そんなこんなで知り合った私とモモコちゃんとはお付き合いすることになった。
それとなく私(のようなクズに!)に憧れてくれた彼女のほうからそれとなく打診があり、応じた形だった。

結果としてこれが、タケシの義妹ロマンスの可能性の芽を完全に摘み取ったこととなったと思う。少し年上なだけだった私は、年頃の男女が隣の部屋にいるその状況については本当に懸念していた。

どのクチが言う!かと思われるかもしれないが 「アブナイ」 と思っていた。

私がいずれかの親だったとして、互いの子が異性である高校生であった場合に果たして上に書いたように、ひとつ屋根の下に年頃の男女を住まわせるだろうか?

私は今年三十九歳にして子どもはいない。配偶者もいない。バツイチとかではない。ずっと独身である。その独身で寂しい生活を続けている者からのひとつの意見として以下に正直に述べる。

十七歳という年頃の男女を同居させるということには同意出来ない。その子ども同士が血縁関係がない赤の他人である上、年齢が十七歳、いずれも高校二年生。そんな大切な時期だ。間違いが起こっても全く不思議ではない。のではないか?
もし私だったら絶対にそのような状況には置かない。問題が起こる可能性が非常に高いように思えるからだ。
子の問題は親の問題となるでしょう?
それは自分に返ってくるように思えるから。

義妹生活の終わり

私とモモコちゃんはというとお付き合いして半年くらいで別れた。
それから三年後くらいに、彼・彼女の両親は離婚した。

そして、それぞれ別居をはじめて、義理の兄妹となった六人の子どもたちは散り散りとなった。

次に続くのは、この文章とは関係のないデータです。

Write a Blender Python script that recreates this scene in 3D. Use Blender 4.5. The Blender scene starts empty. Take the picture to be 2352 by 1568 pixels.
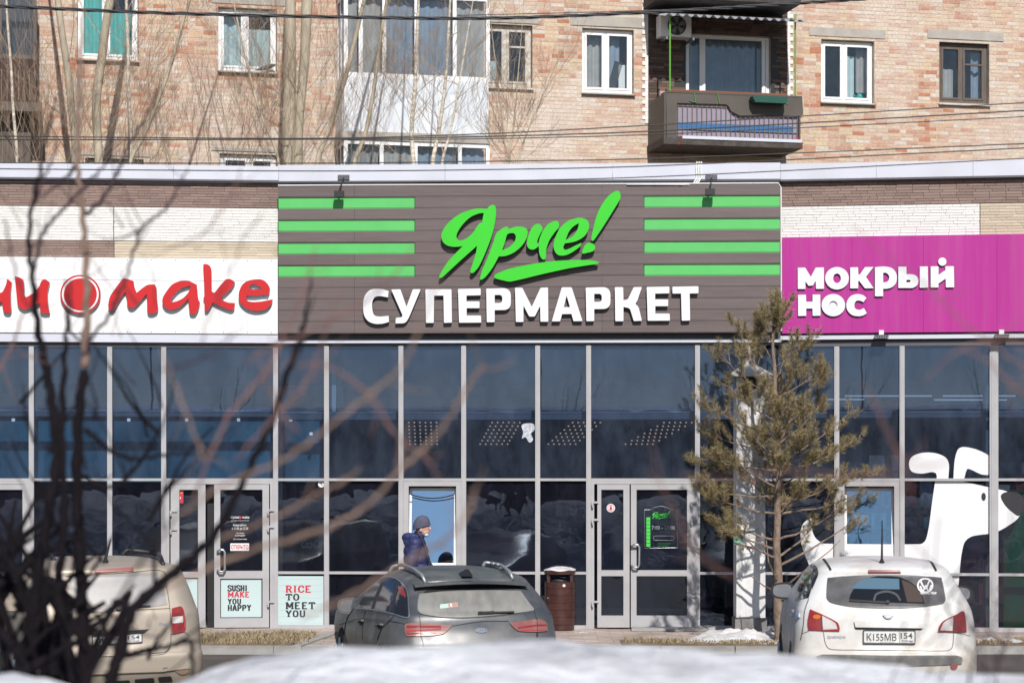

あくまで私が見かけたひとつのケースに過ぎないけれども、兄とその義妹とのロマンスは全く気配もなく、起きなかった。

むしろちょっとしたロマンスが発生したのは全然関係のない私であった。

そして三年後くらい

私は二十七歳になり、相変わらずバンド活動は続けていた。

相浦タケシはスタジオでのバンド練習を無断で2回休んだことからクビにした。
以降、ほぼ音信不通だ。

その頃、無名のスカバンドでトランペットを吹いていたモモコと私とは再会し、一緒に音楽活動をすることとなった。吹奏楽の名門校の部長だっただけあり人脈が広く、様々な楽器奏者を知り合うことになった。ピアノの腕前も良かったのですごく助かった。

全国あっちこっち移り住み迷走していたサスペンダーよしおもその時期に在籍していたので、彼女を知っているだろう。

人材は非常に多かった。
しかし年齢的に、女性は結婚したり、男性の場合は仕事が更に忙しくなったり転勤したりだとかして流動的だった。
地方だから尚更だと思う。
バンドはメンバーがひとり変わるだけで随分と音が変わるものだからそれに合わせるために結構な練習をしなければならない。
結婚している女性や忙しい男性がそれについていけるか?
……というと、よっぽど音楽が好きでなければついていけない。

最終的にバンドメンバーとして最も信頼できる人物だったのは、彼女だった。